In September 1999 CICA adopted a "Declaration of Principles" that provides an interesting comparison with the Final Document of the 1975 Helsinki Conference. It will soon enter its second stage with the establishment of the Conference on Security and Cooperation in Asia (CSCA). The CSCA does not seek to organize a collective security regime nor to reproduce the Conference/Organization on Security and Cooperation in Europe in the Asian theater. However, it is a forum where over a dozen states as geographically far-flung as Israel and China will have the opportunity to discuss problems and organizational mechanisms to assure security in all domains.
The CICA initiative has already spun off a number of issue-specific formations. One of these is the Shanghai Forum (previously the "Shanghai-5"). Currently, the Shanghai Forum is concerned with Islamic militancy in Central Asia, among other issues of regional concern.

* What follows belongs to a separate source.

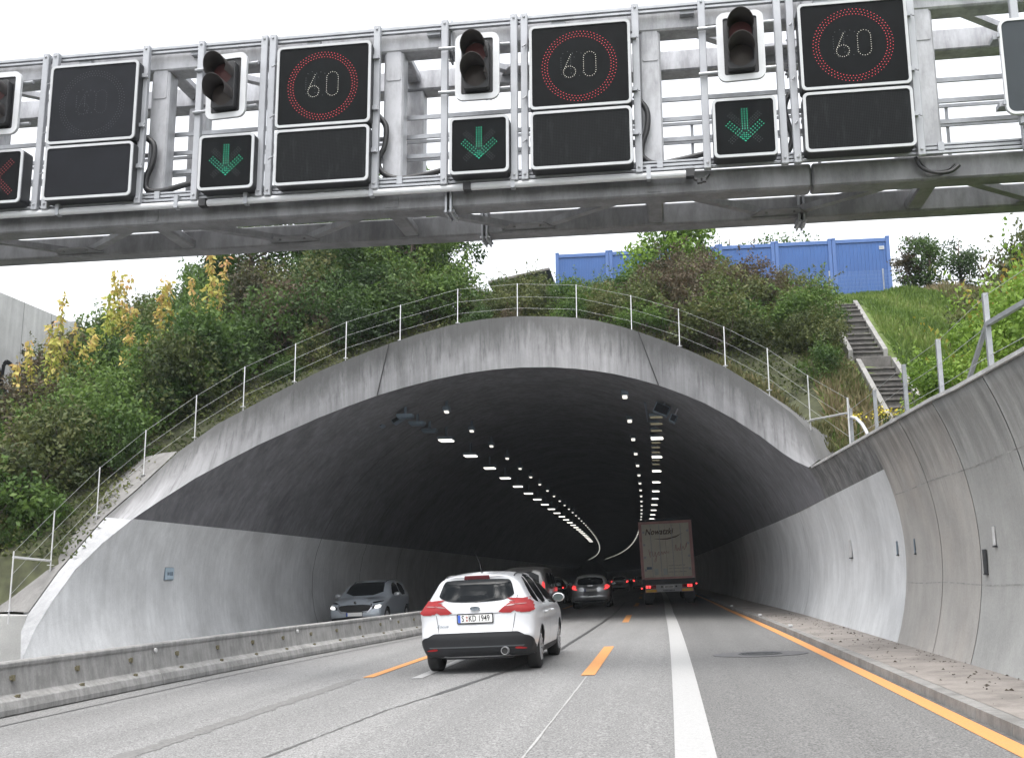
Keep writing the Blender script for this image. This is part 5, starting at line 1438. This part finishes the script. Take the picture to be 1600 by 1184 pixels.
def dec(name, bvh, polys, mat, parent, off=.004, step=.035, rnd=1):
    mb = MB()
    for axis, p in polys: decal(mb, bvh, p, axis, off, step, rnd)
    return mb.build(name, mat, parent, smooth=True)
def wheel(parent, x, y, r, wdt, side):
    mb = MB(); o = side*wdt/2
    mb.lathe([(-wdt/2, r*.62), (-wdt/2, r*.90), (-wdt*.42, r*.97), (-wdt*.25, r), (wdt*.25, r), (wdt*.42, r*.97), (wdt/2, r*.90), (wdt/2, r*.62)], 32, 'x', (x, y, r))
    t_ = mb.build('wheel', M['tyre'], parent, smooth=True)
    mb = MB(); f = x+o
    mb.lathe([(f-x-side*.01, r*.66), (f-x+side*.002, r*.64), (f-x-side*.012, r*.58)], 32, 'x', (x, y, r))
    for k in range(10):
        a = 2*pi*k/10; mb.bar((f-side*.03, y+.05*cos(a), r+.05*sin(a)), (f-side*.012, y+r*.61*cos(a), r+r*.61*sin(a)), .03, .045, up=(1,0,0))
    mb.lathe([(f-x-side*.02, .001), (f-x-side*.01, .05), (f-x-side*.03, .07)], 16, 'x', (x, y, r))
    mb.build('rim', M['rim'], t_)
    return t_
def underbody(parent, L_, z0=.20, z1=.62, w_=.52):
    mb = MB(); mb.box((-w_, .30, z0), (w_, L_-.35, z1)); mb.box((-w_-.15, .18, z0+.05), (w_+.15, .55, z0+.22)); 
    return mb.build('underbody', M['black_iron'], parent)
def plate(parent, loc, rot, body, w_=.52, h=.115, size=.10, sx=.82):
    t_ = empty('number_plate', loc, rot); t_.parent = parent
    mb = MB(); mb.prism(rrect(w_+.03, h+.035, .012, 2), -.004, .012, 'y'); p_ = mb.build('plate_holder', M['signal_black'], t_)
    mb = MB(); mb.prism(rrect(w_, h, .008, 2), -.008, .004, 'y'); mb.build('plate_face', M['plate'], t_)
    mb = MB(); mb.box((-w_/2+.002, -.0095, -h/2+.003), (-w_/2+.042, -.004, h/2-.003)); mb.build('euro_band', M['plate_blue'], t_)
    return t_

SC = 1.08
def place(t_, x, y, yaw, sc=SC):
    t_.location = (x, y, zroad(x)); t_.rotation_mode = 'XYZ'; t_.rotation_euler = (0, -math.atan(BANK), yaw); t_.scale = (sc, sc, sc)

# ---- white estate car
car = empty('estate_car', label='white estate car with red tail lights driving ahead in the middle lane', cat='car')
OL = [(.35,.22),(.12,.24),(.045,.33),(.02,.44),(.0,.53),(.012,.60),(.05,.66),(.065,.78),(.07,.90),(.075,.955),(.12,1.03),(.22,1.17),(.33,1.32),(.345,1.385),(.30,1.425),(.42,1.452),(.8,1.478),(1.3,1.495),(1.9,1.49),(2.4,1.445),(2.75,1.36),(3.05,1.22),(3.35,1.05),(3.55,.985),(3.9,.93),(4.25,.84),(4.45,.72),(4.54,.58),(4.56,.42),(4.5,.28),(4.3,.20),(3.5,.185),(2.3,.18),(1.2,.185),(.7,.20)]
def Wf(y, z):
    w_ = .905
    w_ = w_ - (np.maximum(0, z-.90)*.56 + np.maximum(0, z-.98)*.06)
    w_ = w_ - np.maximum(0, .52-z)*.16
    w_ = w_ + .012*np.exp(-((z-.86)/.07)**2)
    w_ = w_ - (.075+.04*sst(.9, 1.15, z))*(np.maximum(0, .9-y)/.9)**2
    w_ = w_ - .11*(np.maximum(0, y-3.6)/.95)**2
    return w_
def rf(y, z): return .05 + .19*sst(.20, .40, z) - .05*sst(.85, 1.25, z)
AR = [(.86, .315, .345), (3.51, .315, .345)]
bd, bvh = body_mesh('body', OL, Wf, AR, rf, M['paint_white'], car, step=.032)
underbody(car, 4.5)
dec('rear_window', bvh, [('rear', [(-.30,1.035),(.30,1.035),(.47,1.065),(.575,1.12),(.57,1.16),(.515,1.335),(.45,1.366),(0,1.378),(-.45,1.366),(-.515,1.335),(-.57,1.16),(-.575,1.12),(-.47,1.065)])], M['glass'], car, .010)
dec('rear_spoiler_light', bvh, [('rear', [(-.20,1.374),(.20,1.374),(.19,1.425),(-.19,1.425)])], M['brake_dark'], car, .008, .02, 0)
bump = [(-.83,.262),(.83,.262),(.86,.42),(.80,.50),(.66,.585),(.60,.597),(-.60,.597),(-.66,.585),(-.80,.50),(-.86,.42)]
b_ = dec('bumper', bvh, [('rear', bump), ('right', [(.015,.26),(.50,.25),(.50,.33),(.30,.40),(.12,.52),(.03,.57),(.0,.50)]), ('left', [(.015,.26),(.50,.25),(.50,.33),(.30,.40),(.12,.52),(.03,.57),(.0,.50)])], M['plastic'], car, .010)
mb = MB(); decal(mb, bvh, [(-.70,.385),(.70,.385),(.72,.405),(-.72,.405)], 'rear', .016, .03, 0); mb.build('bumper_lip', simple('lip_grey', (.07,.075,.08), .5), car)
dec('sill_trim', bvh, [('right', [(1.22,.19),(3.15,.19),(3.15,.30),(1.22,.315)]), ('left', [(1.22,.19),(3.15,.19),(3.15,.30),(1.22,.315)])], M['plastic'], car, .006, .04, 0)
def tail(sgn):
    s = sgn
    inner = [(.335,.872),(.60,.862),(.60,1.035),(.50,1.005),(.40,.93)]; outer = [(.612,.862),(.88,.868),(.88,1.08),(.75,1.075),(.612,1.04)]
    side = [(.02,.868),(.25,.885),(.26,.945),(.31,1.0),(.29,1.05),(.16,1.08),(.06,1.07)]
    f = (lambda p: p) if s > 0 else mirror
    o = dec('tail_light', bvh, [('rear', f(inner)), ('rear', f(outer)), ('right' if s > 0 else 'left', side)], M['tail_red'], car, .014, .022, 1)
    dec('reversing_strip', bvh, [('rear', f([(.43,.952),(.60,.966),(.60,.984),(.50,.976)])), ('rear', f([(.612,.968),(.76,.976),(.76,.99),(.612,.986)]))], M['tail_clear'], o, .020, .02, 1)
    return o
tail(1); tail(-1)
dec('fog_reflector', bvh, [('rear', [(.57,.352),(.74,.342),(.75,.36),(.60,.385)])], M['tail_red'], car, .018, .02, 1)
dec('fog_reflector', bvh, [('rear', mirror([(.57,.352),(.74,.342),(.75,.36),(.60,.385)]))], M['tail_red'], car, .018, .02, 1)
W8 = .0055
dec('hatch_gap', bvh, [('rear', [(.60-W8,.86),(.60+W8,.86),(.555+W8,.60),(.555-W8,.60)]), ('rear', mirror([(.60-W8,.86),(.60+W8,.86),(.555+W8,.60),(.555-W8,.60)])), ('rear', [(-.38,.862),(.38,.862),(.38,.872),(-.38,.872)]), ('rear', [(.60-W8,1.03),(.60+W8,1.03),(.63+W8,1.12),(.63-W8,1.12)])], M['seam'], car, .003, .02, 0)
for poly, nm in (([(.62,1.02),(1.02,.975),(1.06,1.395),(.92,1.38),(.74,1.30),(.60,1.12)], 'quarter_window'), ([(1.11,.97),(1.90,.955),(1.90,1.42),(1.5,1.425),(1.15,1.405)], 'side_window'), ([(1.97,.953),(3.02,.945),(3.06,1.02),(2.72,1.24),(2.38,1.385),(1.97,1.42)], 'side_window')):
    dec(nm, bvh, [('right', poly)], M['glass_tint'], car, .004, .04); dec(nm, bvh, [('left', poly)], M['glass_tint'], car, .004, .04)
dec('door_gap', bvh, [(a, p) for a in ('right', 'left') for p in ([(1.935,.33),(1.945,.33),(1.945,.95),(1.935,.95)], [(1.22,.62),(1.23,.62),(1.14,.95),(1.13,.95)], [(2.99,.33),(3.0,.33),(3.06,.9),(3.05,.9)])], M['seam'], car, .003, .03, 0)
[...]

In the mid-1990s, the CICA was one of the principal forums where Russia and China began to formulate their common interests. Lately these common interests have taken the direction of a declared strategic cooperation between Russia and China that is overtly hostile to the principal orientations of U.S. policy both in the region and on the global level. Had the U.S. chosen to participate in CICA in the mid-1990s, it would have had the chance, and the very real possibility, to influence the course of regional cooperation in a more agreeable direction. For Washington to have declined the invitation from Kazakhstan (the host and driving force of the CICA/CSCA) was folly.
For years during the cold war, the U.S. did not have an embassy in Mongolia, although that was a unique and irreproducible listening post for what was happening in Sino-Soviet relations and in Asia generally. Such a mistake should not be repeated. The CICA/CSCA is a potentially valuable diplomatic instrument in the hands of not only its own participants but also the broader international community. It certainly deserves enhanced American attention as well. It is hardly becoming for a bald eagle to hide its head, ostrich-like, in the sand, not the least because covering one's eyes is the easiest way to make certain of being blind-sided.